On Bob Sheppard Day — during his 50th year with the Yankees — he was honored at a home-plate ceremony in which Walter Cronkite read the inscription on the plaque being unveiled for Monument Park behind the left-field fence. It stated in part that Sheppard “has announced the names of hundreds of players — both unfamiliar and legendary — with equal divine reverence.”
George Steinbrenner, the principal owner of the Yankees, said in a statement: “For over a half-century, fans were thrilled to hear his unforgettable voice and players were thrilled to hear his majestic enunciation of their names. Bob Sheppard was a great member of the Yankees family and his death leaves a lasting silence.”
He leaves behind his second wife, Mary; two sons, Paul and Chris; and two daughters, Barbara and Mary. His first wife, Margaret, the mother of all four children, died in 1959. He also leaves four grandchildren.
Sheppard had his imitators, most notably the ESPN broadcaster Jon Miller.

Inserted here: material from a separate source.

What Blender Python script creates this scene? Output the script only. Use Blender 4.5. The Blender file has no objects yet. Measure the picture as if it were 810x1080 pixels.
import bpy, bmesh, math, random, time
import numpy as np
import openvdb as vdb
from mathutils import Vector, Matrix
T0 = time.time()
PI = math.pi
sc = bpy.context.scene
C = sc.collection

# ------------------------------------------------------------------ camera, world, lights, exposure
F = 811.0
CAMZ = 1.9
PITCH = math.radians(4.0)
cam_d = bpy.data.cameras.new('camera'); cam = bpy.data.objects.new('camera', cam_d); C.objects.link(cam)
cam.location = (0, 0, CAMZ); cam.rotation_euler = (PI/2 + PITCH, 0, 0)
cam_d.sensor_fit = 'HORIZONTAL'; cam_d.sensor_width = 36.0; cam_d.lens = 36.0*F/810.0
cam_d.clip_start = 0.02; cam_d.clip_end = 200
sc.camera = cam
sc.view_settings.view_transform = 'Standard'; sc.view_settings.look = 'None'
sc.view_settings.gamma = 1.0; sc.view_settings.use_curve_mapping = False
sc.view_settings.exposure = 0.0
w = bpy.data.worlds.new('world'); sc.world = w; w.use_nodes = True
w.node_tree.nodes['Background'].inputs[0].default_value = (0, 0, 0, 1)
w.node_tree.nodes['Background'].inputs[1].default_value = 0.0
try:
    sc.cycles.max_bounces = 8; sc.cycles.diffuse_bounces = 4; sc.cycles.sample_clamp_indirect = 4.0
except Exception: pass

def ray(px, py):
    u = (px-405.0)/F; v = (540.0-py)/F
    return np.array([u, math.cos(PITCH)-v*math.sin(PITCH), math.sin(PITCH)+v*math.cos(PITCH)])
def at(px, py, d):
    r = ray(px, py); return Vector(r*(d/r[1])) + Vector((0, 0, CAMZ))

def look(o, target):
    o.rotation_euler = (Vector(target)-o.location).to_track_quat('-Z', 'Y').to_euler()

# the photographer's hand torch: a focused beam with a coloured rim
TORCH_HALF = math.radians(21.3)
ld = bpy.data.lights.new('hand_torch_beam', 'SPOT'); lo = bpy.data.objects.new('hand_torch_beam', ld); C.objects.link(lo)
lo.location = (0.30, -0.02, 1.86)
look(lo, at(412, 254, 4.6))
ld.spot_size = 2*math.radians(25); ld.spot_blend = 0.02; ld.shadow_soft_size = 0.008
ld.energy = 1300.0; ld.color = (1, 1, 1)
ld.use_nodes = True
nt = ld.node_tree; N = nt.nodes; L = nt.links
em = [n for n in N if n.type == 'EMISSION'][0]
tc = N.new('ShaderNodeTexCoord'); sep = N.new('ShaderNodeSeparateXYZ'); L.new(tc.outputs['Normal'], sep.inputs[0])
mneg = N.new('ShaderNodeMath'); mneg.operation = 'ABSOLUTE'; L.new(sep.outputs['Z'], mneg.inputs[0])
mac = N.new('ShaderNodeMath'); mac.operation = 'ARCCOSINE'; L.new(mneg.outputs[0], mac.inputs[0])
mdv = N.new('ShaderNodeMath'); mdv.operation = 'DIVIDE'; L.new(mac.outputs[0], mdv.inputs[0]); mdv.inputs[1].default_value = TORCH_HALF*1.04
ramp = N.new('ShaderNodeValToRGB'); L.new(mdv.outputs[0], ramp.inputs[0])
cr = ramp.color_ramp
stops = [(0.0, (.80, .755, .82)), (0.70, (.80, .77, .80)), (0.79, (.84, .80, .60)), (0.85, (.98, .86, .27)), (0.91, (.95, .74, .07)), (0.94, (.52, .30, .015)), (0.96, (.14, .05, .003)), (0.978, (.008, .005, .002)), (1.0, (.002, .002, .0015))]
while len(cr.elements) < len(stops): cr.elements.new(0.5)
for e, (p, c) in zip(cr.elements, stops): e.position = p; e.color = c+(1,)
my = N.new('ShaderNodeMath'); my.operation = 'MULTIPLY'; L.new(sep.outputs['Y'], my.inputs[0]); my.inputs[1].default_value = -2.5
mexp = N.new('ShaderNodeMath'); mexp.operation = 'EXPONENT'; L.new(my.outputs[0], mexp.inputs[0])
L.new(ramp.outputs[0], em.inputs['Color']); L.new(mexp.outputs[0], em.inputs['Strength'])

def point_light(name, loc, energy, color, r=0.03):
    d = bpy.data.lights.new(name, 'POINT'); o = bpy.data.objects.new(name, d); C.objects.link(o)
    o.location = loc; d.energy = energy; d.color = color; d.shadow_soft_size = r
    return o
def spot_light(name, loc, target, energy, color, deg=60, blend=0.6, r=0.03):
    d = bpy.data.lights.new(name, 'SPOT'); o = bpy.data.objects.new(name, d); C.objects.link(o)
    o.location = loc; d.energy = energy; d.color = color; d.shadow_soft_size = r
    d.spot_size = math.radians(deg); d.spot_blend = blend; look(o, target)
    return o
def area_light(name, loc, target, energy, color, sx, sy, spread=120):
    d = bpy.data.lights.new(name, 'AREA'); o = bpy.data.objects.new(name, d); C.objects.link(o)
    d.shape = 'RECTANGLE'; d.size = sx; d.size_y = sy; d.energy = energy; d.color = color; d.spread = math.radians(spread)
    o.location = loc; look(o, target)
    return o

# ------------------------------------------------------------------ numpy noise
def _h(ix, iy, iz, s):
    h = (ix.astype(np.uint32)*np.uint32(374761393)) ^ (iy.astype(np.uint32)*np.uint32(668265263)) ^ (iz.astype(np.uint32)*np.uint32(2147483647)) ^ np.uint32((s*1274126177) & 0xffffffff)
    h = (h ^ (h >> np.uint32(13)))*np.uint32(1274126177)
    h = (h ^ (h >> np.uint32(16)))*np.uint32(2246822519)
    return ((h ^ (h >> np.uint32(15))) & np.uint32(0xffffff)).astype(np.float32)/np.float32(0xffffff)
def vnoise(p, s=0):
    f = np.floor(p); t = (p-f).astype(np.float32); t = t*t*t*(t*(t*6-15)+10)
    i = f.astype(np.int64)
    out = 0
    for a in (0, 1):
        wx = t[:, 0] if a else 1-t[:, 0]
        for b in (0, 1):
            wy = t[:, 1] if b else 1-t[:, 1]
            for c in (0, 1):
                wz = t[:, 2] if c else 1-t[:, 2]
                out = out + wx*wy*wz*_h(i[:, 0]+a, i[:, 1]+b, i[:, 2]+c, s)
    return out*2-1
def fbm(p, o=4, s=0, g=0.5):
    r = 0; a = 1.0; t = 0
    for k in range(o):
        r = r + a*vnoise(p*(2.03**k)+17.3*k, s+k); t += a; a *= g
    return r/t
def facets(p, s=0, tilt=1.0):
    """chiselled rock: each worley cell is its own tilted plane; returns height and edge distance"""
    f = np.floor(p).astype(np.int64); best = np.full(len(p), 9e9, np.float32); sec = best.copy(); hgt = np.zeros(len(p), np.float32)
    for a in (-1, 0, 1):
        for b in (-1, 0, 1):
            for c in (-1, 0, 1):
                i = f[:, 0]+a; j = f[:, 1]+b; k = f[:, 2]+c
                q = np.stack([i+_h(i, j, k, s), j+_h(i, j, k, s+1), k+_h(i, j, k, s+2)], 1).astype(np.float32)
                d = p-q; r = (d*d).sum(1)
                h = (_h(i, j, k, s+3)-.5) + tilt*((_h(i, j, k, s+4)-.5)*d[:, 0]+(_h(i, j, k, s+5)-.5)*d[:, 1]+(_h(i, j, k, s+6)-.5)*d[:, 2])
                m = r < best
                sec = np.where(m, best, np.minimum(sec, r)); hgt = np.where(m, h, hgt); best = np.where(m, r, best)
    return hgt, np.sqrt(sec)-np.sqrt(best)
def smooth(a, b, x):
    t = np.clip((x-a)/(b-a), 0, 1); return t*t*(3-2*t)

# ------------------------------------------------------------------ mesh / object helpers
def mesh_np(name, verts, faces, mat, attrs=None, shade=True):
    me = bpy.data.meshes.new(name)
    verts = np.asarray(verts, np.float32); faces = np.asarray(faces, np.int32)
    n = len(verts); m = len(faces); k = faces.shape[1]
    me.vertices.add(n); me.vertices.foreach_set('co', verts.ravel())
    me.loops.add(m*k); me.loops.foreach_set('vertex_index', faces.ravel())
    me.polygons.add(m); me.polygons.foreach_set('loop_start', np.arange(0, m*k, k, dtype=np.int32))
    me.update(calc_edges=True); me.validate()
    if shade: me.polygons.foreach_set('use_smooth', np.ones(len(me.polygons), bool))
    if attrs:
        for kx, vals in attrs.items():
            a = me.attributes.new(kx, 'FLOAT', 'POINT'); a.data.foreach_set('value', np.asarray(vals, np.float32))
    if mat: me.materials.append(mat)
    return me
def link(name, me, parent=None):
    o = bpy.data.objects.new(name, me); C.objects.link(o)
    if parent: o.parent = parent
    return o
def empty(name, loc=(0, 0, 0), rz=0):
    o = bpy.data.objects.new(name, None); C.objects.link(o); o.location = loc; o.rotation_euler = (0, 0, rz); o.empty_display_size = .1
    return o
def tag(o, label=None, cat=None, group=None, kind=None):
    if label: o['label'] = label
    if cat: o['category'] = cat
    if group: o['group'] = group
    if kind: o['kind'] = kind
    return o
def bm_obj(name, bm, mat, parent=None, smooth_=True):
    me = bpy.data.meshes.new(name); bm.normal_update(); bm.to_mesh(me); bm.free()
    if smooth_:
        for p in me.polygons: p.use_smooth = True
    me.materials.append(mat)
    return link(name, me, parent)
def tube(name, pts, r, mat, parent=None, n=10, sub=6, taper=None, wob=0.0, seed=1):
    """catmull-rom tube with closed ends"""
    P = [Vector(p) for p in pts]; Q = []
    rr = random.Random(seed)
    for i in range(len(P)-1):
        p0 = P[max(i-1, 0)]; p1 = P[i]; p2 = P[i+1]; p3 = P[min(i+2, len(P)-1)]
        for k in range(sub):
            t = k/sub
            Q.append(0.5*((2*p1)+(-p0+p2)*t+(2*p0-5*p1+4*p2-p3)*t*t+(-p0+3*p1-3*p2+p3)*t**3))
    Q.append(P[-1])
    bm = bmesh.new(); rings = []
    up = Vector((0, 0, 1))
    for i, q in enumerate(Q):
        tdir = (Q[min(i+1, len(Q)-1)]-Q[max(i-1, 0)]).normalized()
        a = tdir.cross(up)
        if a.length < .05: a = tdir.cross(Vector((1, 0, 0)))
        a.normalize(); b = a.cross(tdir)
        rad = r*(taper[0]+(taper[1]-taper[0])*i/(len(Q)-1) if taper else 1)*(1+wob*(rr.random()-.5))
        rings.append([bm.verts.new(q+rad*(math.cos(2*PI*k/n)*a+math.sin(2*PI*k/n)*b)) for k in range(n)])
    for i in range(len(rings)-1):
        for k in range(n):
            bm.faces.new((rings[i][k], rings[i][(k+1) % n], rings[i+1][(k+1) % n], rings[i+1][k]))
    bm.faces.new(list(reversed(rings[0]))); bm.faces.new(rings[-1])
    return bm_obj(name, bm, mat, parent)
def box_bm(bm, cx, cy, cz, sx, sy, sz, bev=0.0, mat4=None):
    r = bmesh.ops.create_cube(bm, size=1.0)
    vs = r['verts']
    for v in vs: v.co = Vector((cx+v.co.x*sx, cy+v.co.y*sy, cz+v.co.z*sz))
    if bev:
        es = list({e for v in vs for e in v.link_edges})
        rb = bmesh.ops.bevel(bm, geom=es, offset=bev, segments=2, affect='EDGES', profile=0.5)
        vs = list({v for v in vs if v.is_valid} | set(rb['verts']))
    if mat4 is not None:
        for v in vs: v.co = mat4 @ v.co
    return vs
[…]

“One day when my wife and I were down in St. Thomas, we went into a restaurant,” Sheppard told The Village Voice in 2002. “I told the waitress, ‘I’ll have the No. 1. Scrambled eggs, buttered toast and black coffee. No. 1.’ My wife looked at me and said. ‘You sound like Jon Miller’s imitation.’ I wasn’t conscious of the fact that I was ordering the same way I’d introduce Billy Martin.”